Here, the jury rendered a general verdict, deciding that Peter was not liable as a principle or as an accomplice for wire fraud, mail fraud, or trafficking in counterfeit goods based on the December 12, 2017 sale. But, as the Court laid out in its previous decision, the factual basis of the jury's acquittal is unclear from its general verdict. See Order, Dkt 1310 (outlining multiple facts that might be the foundation of the jury's decision, such as a determination that the items were genuine or that Peter was not operating Remobile at that time of the sale). This case is thus unlike Ashe and Seley, where the Constitution prevented the introduction of evidence pertaining to ultimate issues of fact that the first jury necessarily determined. Accordingly, the Court will not issue a broad ruling excluding the general category of evidence connected to the December 2017 sale.
What's more, Peter fails to make the necessary connection between facts that the jury determined and the evidence he would exclude. Instead, he argues that because the jury determined he was not a principle or an accomplice, “[t]he sanctioned course is thus to present no evidence of the sale upon retrial.” Def. Br., Dkt. 1364 at 2. But neither Ashe nor Seley nor any other case support this proposition. In fact, just the opposite is true. Acquittal alone does not provide a sufficient basis to exclude evidence based on collateral estoppel. See Schiro v. Farley, 510 U.S. 222, 233 (1994) (holding that a defendant “failed to satisfy his burden of demonstrating” that collateral estoppel applied because “there were any number of possible explanations for the jury's acquittal verdict”) (internal quotation omitted).

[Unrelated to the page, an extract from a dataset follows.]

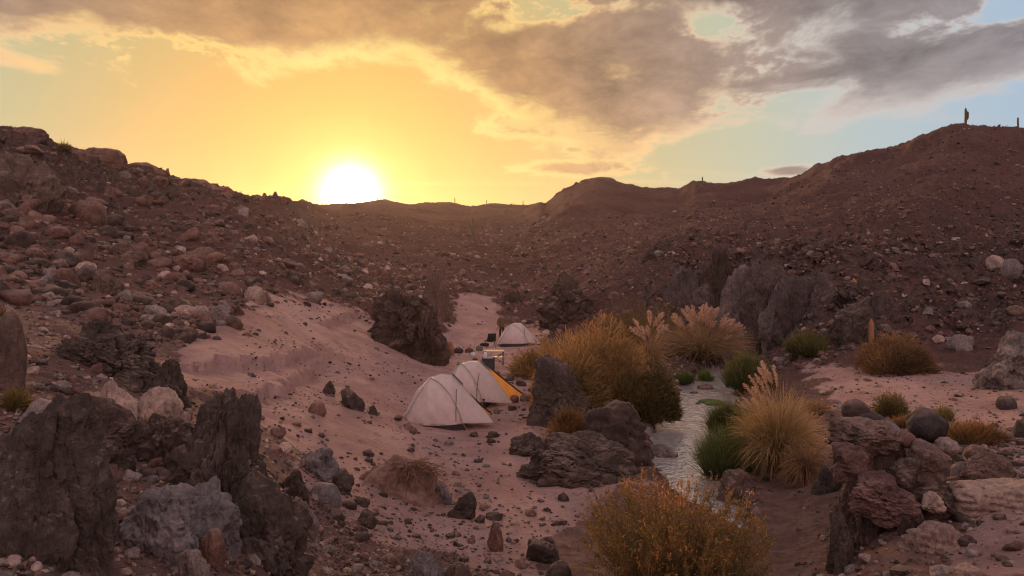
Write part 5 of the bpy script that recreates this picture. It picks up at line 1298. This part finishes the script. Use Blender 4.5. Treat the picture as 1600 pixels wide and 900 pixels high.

The Court will, however, deny the motion without prejudice. If, at a later time, Peter identifies specific evidence that he contends is inadmissible because of a necessary fact that the jury found, he may raise the argument again.
In addition, the Court will not allow Peter to offer a standing objection to this or any other evidence through a motion. It is incumbent on the parties to make their record at trial. Peter may object at the appropriate point at trial and may request a standing objection at that juncture.
ORDER
IT IS ORDERED that
1. Defendant Piotr Babichenko's motion to exclude evidence (Dkt. 1273) is DENIED WITHOUT PREJUDICE.